## begin Data provided
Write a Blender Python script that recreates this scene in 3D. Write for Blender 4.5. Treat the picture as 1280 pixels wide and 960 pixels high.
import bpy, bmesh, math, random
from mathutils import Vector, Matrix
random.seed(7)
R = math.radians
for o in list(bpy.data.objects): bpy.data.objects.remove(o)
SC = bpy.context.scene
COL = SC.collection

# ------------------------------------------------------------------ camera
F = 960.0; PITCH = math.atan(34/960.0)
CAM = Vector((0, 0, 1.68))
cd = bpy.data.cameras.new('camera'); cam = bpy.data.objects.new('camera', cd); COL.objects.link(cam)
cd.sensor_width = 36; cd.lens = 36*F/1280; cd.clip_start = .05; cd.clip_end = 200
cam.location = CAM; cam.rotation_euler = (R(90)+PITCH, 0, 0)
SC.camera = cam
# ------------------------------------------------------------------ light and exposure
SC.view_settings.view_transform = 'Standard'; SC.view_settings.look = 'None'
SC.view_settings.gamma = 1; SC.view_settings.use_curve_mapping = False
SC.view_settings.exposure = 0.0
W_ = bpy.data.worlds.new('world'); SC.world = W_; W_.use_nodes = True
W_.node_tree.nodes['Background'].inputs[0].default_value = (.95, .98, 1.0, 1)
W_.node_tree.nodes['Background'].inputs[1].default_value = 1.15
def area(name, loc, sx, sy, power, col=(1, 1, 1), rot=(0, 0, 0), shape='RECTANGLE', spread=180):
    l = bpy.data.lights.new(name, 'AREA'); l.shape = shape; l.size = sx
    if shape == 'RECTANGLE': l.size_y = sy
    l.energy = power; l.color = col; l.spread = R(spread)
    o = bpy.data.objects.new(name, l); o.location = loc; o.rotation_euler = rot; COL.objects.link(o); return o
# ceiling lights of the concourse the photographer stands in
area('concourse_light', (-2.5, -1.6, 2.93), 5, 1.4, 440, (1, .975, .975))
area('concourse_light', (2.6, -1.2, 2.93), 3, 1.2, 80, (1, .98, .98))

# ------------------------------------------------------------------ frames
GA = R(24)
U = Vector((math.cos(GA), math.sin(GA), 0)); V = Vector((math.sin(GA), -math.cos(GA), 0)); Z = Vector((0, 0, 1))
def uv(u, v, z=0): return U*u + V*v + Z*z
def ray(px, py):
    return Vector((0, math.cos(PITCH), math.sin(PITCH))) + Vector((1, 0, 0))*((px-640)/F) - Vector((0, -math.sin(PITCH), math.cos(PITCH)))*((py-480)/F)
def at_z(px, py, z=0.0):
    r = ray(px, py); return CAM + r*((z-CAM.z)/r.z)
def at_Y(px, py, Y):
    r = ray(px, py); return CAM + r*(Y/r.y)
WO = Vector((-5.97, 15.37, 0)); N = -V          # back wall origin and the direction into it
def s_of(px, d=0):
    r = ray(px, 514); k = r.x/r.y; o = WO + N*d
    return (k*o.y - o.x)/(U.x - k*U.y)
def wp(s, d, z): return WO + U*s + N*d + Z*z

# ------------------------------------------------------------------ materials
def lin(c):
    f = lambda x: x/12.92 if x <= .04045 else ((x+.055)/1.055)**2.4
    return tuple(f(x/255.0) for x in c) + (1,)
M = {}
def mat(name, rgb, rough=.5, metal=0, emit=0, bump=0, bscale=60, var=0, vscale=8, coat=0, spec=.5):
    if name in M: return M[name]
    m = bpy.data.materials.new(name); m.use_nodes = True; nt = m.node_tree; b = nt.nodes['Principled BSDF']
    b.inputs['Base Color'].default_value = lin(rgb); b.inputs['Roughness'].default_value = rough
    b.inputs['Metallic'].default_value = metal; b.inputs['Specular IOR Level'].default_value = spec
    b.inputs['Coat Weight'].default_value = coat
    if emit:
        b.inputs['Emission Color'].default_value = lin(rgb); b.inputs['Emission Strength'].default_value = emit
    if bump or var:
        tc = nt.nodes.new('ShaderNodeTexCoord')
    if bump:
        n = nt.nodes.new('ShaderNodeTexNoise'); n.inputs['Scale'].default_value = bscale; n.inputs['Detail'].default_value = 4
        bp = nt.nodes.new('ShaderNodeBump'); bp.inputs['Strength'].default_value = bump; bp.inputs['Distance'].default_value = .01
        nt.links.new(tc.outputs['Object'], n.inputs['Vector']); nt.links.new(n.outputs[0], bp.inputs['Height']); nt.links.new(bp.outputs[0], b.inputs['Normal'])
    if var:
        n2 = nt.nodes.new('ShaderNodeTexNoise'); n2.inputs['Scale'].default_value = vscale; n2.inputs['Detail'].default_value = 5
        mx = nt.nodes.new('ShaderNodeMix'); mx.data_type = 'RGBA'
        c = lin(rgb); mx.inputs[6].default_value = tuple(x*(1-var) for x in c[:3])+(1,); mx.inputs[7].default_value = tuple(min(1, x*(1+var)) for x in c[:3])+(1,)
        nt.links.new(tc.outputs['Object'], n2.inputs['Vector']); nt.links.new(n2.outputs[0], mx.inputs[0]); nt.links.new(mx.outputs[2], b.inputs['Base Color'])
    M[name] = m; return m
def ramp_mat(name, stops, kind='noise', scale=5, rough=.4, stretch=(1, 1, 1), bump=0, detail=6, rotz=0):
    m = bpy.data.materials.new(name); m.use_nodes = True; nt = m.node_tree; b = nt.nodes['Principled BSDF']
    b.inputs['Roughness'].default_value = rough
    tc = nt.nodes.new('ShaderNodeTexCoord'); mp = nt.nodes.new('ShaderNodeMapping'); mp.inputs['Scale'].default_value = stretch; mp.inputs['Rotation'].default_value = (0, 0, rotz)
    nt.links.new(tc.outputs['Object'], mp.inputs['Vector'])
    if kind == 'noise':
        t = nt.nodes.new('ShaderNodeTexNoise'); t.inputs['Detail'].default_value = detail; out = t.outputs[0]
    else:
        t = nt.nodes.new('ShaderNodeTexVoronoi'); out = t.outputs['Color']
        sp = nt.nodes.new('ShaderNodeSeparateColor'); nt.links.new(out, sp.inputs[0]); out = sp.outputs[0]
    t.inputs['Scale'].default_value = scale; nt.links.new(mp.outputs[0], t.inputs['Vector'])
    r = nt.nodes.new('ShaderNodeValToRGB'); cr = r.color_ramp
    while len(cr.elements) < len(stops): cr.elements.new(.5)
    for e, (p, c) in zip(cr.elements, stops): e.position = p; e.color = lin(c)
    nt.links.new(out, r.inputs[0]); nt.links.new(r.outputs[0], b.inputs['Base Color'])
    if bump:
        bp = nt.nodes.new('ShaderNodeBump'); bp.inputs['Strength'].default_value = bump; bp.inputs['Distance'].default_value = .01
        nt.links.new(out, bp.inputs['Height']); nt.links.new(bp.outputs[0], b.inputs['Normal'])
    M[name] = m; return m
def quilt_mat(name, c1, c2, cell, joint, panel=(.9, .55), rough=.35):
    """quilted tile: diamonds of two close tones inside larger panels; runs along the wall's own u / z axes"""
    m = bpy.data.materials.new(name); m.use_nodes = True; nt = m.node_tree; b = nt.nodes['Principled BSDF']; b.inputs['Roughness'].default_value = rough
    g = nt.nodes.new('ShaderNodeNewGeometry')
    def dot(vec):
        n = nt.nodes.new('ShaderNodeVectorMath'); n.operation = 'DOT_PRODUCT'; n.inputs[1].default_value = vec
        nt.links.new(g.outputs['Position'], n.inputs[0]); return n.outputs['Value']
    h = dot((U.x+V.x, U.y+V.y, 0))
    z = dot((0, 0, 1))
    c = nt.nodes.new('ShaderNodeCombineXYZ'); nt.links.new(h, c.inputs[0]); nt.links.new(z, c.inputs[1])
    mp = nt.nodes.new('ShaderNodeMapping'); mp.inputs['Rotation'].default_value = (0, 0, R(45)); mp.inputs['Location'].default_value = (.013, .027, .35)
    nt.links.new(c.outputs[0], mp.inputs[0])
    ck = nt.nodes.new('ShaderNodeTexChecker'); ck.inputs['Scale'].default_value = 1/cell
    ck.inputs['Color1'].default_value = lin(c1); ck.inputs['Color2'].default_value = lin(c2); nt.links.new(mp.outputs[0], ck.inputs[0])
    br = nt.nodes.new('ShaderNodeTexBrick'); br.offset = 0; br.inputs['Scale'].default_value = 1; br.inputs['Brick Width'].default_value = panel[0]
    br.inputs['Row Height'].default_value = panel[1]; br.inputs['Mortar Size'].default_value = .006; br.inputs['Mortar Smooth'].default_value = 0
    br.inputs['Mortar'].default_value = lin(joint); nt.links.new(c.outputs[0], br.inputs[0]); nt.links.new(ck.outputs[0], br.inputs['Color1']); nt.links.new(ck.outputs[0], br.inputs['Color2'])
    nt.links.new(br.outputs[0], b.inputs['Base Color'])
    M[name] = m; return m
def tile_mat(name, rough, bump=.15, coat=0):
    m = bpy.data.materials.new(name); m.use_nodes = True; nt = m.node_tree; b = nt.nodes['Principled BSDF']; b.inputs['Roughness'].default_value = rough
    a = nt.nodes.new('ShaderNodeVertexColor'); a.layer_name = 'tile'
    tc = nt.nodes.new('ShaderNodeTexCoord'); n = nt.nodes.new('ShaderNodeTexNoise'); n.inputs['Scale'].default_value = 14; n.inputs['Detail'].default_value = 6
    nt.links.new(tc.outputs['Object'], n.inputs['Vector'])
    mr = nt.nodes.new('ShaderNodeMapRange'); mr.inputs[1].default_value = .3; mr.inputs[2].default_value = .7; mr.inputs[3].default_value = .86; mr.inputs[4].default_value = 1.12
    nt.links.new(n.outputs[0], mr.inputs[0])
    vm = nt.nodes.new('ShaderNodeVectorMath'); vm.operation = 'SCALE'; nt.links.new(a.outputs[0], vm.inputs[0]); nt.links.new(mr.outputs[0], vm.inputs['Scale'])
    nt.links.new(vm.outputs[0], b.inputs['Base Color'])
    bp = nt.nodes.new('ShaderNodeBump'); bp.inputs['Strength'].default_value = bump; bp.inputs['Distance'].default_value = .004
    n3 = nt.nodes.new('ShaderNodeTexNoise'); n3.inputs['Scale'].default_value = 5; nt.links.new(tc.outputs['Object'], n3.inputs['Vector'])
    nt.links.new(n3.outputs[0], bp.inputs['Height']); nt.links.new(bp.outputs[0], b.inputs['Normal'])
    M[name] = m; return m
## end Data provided
◆ **Task statement**
The lines from the top of the data above down to the line containing "COL = SC.collection" are to be copied exactly; no other line should appear.

◆ **Written reply**
Write a Blender Python script that recreates this scene in 3D. Write for Blender 4.5. Treat the picture as 1280 pixels wide and 960 pixels high.
import bpy, bmesh, math, random
from mathutils import Vector, Matrix
random.seed(7)
R = math.radians
for o in list(bpy.data.objects): bpy.data.objects.remove(o)
SC = bpy.context.scene
COL = SC.collection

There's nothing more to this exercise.